Once it was finished, Nesher tried to secure distribution through Miramax, then the king of indie filmmaking.
“So here’s my Harvey Weinstein story,” said Nesher. “He saw it and he said, ‘I have good news and bad news.’ The good news was that he said, ‘It’s a great work of art.’ The bad news was that, ‘Your movie is not the kind you can open in 1,000 theaters,’” because it starred Pantoliano instead of a high-profile star. Weinstein did say he wanted to make a film with Nesher – “It was his one good deed” – but that never happened, because not long after Taxman he returned to Israel and Israeli filmmaking.
Like all of Nesher’s movies, Taxman was a family affair, with his wife, photographer Iris Nesher, getting credit for the production stills, his parents credited as Yiddish dialogue consultants and even Tom, his daughter who was then an infant, getting credited as “Best Baby Grip,” a play on the film crew credit, “Best Boy Grip.”

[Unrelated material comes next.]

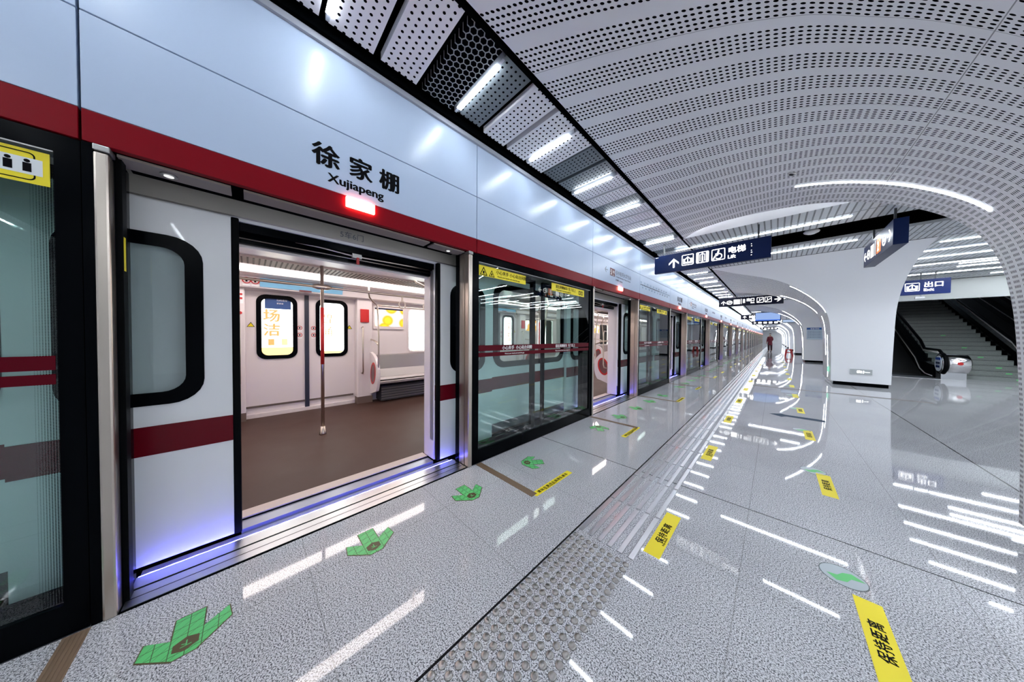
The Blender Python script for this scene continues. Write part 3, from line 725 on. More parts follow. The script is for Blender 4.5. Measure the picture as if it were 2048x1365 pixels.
# side sign along the platform (faces the track)
e = sign_box('hanging_transfer_sign', 'navy double sided sign box hung lengthwise near the column with orange badge', (1.17, 8.30, 2.655), 1.76, .37, .13, (.28, 1.48), 3.28, rot=-pi/2)
b = MB(); arrowmb(b, .12, .17, .17, pi/2); metro_icon(b, .36, .17, .20); b.box(.52, .72, -.0012, 0, .07, .28, SIGNW); b.box(.80, .815, -.0012, 0, .06, .30, SIGNW)
b.box(.90, 1.14, -.0012, 0, .06, .29, mat('orange_badge', (.85, .13, .02), .4, emit=(1, .2, .03), es=.5)); metro_icon(b, 1.32, .18, .20); arrowmb(b, 1.58, .18, .19, -pi/2); link('symbols', b.mesh('s'), e, (0, -.0005, 0))
text('lettering', '2', .22, SIGNW, (.935, -.002, .095), RYN, e, .02)
# exit sign over the concourse
e = sign_box('hanging_exit_board', 'blue hanging board with the word Exit above the escalator', (2.35, 14.0, 2.62), 1.13, .44, .08, (.66, .90), 3.25, mat('blue_sign', (.002, .015, .11), .3, spec=.15))
b = MB(); arrowmb(b, .12, .2, .2, pi/2); link('arrow_symbol', b.mesh('s'), e, (0, -.0005, 0))
b = rring(.25, .24); exit_icon(b, 0, .0, .25); link('exit_symbol', b.mesh('s'), e, (.39, -.0005, .11))
text('lettering', '出口', .165, SIGNW, (.70, -.001, .22), RYN, e, .03); text('lettering', 'Exit', .11, SIGNW, (.70, -.001, .095), RYN, e, .025)
cmr = empty('security_camera', (3.02, 14.04, 2.62), label='small grey surveillance camera under the blue exit board', cat='camera')
link('bracket', MB().tube([(0, 0, 0), (0, 0, -.06)], .012, TRIMG, 8).mesh('b'), cmr); link('body', MB().box(-.10, .06, -.035, .035, -.12, -.06, mat('camera_white', (.6, .6, .6), .4), .008).mesh('b'), cmr)
# far signs
def far_sign(x, y, z, L, h, m, label, white=True):
    e = sign_box('hanging_sign_far'.replace('_far', ''), label, (x, y, z), L, h, .08, (L*.2, L*.8), 3.28, m)
    if white:
        b = MB(); arrowmb(b, h*.6, h*.45, h*.55, 0)
        for q in range(4): b.box(h*1.3+q*L*.19, h*1.3+q*L*.19+L*.12, -.0012, 0, h*.28, h*.72, SIGNW)
        link('symbols', b.mesh('s'), e, (0, -.0005, 0))
    return e
BNV = MATS['sign_black_navy']
far_sign(-1.75, 24.85, 2.62, .60, .34, BNV, 'small black sign with white arrow at left of the far display screens')
far_sign(-1.6, 34.5, 2.60, 1.9, .34, BNV, 'long black sign hung across the platform beyond the display screens')
far_sign(-1.6, 54.5, 2.60, 1.9, .34, BNV, 'distant black sign hung across the platform, farthest of the signs')
e = sign_box('hanging_display_screen', 'lit blue and white display screen hung over the far platform', (-1.0, 24.6, 2.45), 1.25, .60, .10, (.2, 1.05), 3.28, BLK)
link('screen', MB().box(.03, 1.22, -.002, 0, .08, .57, emis('screen_picture', (.35, .52, .95), .33)).box(.03, 1.22, -.003, 0, .03, .10, emis('screen_blue', (.03, .14, .7), .4)).mesh('s'), e)
e = sign_box('hanging_display_screen', 'smaller pale display screen right of the larger blue lit one', (.35, 27.5, 2.42), .95, .26, .10, (.2, .75), 3.62, BLK)
link('screen', MB().box(.03, .92, -.002, 0, .04, .23, emis('screen_pale', (.5, .65, .9), .3)).mesh('s'), e)

# exit light on the column and notice on the next
gx = empty('exit_light_sign', (1.48, 11.745, .33), label='small grey lit emergency exit plate low on the front column', cat='exit sign')
link('plate', MB().box(0, .37, 0, .012, 0, .14, mat('sign_grey', (.50, .53, .53), .35)).mesh('p'), gx)
b = MB(); b.box(.12, .15, -.0012, 0, .04, .10, SIGNW).box(.17, .20, -.0012, 0, .04, .10, SIGNW).box(.155, .165, -.0012, 0, .05, .11, SIGNW).box(.22, .235, -.0012, 0, .03, .10, SIGNW)
b.box(.25, .33, -.0012, 0, .062, .07, SIGNW); link('running_figure_symbol', b.mesh('s'), gx, (0, -.001, 0))
gx = empty('exit_light_sign', (1.128, 12.05, .32), label='narrow green lit exit plate on the track side of the front column', cat='exit sign')
link('plate', MB().box(-.008, 0, 0, .18, 0, .16, emis('green_sign', (.25, .8, .5), .6)).mesh('p'), gx)
no = empty('notice_board', (1.22, 21.62, 1.25), label='pale notice with blue heading on the column behind', cat='notice')
link('board', MB().box(0, .60, 0, .012, 0, .64, mat('notice_pale', (.62, .74, .82), .4)).mesh('b'), no); link('heading', MB().box(0, .60, -.002, 0, .53, .64, mat('notice_blue', (.02, .12, .42), .4)).mesh('b'), no)
text('lettering', '乘客须知', .08, SIGNP, (.13, -.003, .55), RYN, no, .02)
for q in range(5): text('lettering', '请勿越过黄色安全线候车', .046, mat('notice_ink', (.05, .12, .25), .5), (.03, -.001, .43-.085*q), RYN, no, .02)

# ------------------------------------------------------------------ tactile paving
bar = lambda: MB().box(-.0165, .0165, -.24, .24, 0, .006, STEELB, .003).mesh('ridge')
STEELB = mat('tactile_steel', (.58, .58, .60), .30, 1)
XB = [-.903 + .0655*i for i in range(6)]
for t in range(0, 150):
    y = 1.555 + .5*t + .25
    if y > YEND-2: break
    lb = 'strip of six raised steel guide bars in the floor, %s from the camera' % od(t+1)
    e = empty('tactile_guide_tile', (0, y, 0), label=lb, cat='tactile paving', group='ribbed tactile tiles along the platform')
    if t < 40:
        for x in XB: link('ridge', cached('bar', bar), e, (x, 0, 0))
    else:
        def allb():
            b = MB()
            for x in XB: b.box(x-.0165, x+.0165, -.24, .24, 0, .006, STEELB)
            return b.mesh('r')
        link('ridges', cached('allbar', allb), e)
def stud():
    b = MB(); b.tube([(0, 0, 0), (0, 0, .0035), (0, 0, .0058), (0, 0, .0062)], [.0165, .0155, .0125, .003], STUDM, 16); return b.mesh('stud')
def stud_mat():
    m = mat('turned_steel_stud', (.42, .40, .38), .3, 1); nt = m.node_tree; b_ = nt.nodes['Principled BSDF']; b_.inputs['Anisotropic'].default_value = .9
    tg = _n(nt, 'ShaderNodeTangent'); tg.direction_type = 'RADIAL'; tg.axis = 'Z'; nt.links.new(tg.outputs[0], b_.inputs['Tangent']); return m
STUDM = stud_mat()
for t in range(4):
    y1 = 1.535 - .375*t
    e = empty('tactile_stud_tile', (-.93, y1-.375, 0), label=['tile of round steel warning studs touching the guide bars', 'tile of round steel warning studs, second from the guide bars', 'tile of round steel warning studs, third from the guide bars', 'tile of round steel warning studs at the bottom edge of the picture'][t], cat='tactile paving', group='studded tactile tiles')
    for i in range(8):
        for j in range(8): link('stud', cached('stud', stud), e, (.025+i*.0465, .0235+j*.0465, 0))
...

Nesher, whose films have won acclaim around the world, might be expected to be a bit jaded about being in the Masters section of a film festival, but he isn’t.
“It’s a big honor,” he said.
It’s also meaningful for him to go back to the Haifa Film Festival, where his last film, The Other Story, was the opening-night film last year. His son, Ari, who had a cameo in the film, was in the audience then, “holding up his hands and giving me a thumbs-up as the film was applauded by an audience of 1,200 people.”
The day after the opening, his son was hit by a car and died a few days later, but the memories of the last night that the family spent together at the festival are still sweet.
“It’s important to me that Taxman’s journey as a restored film starts there,” he said.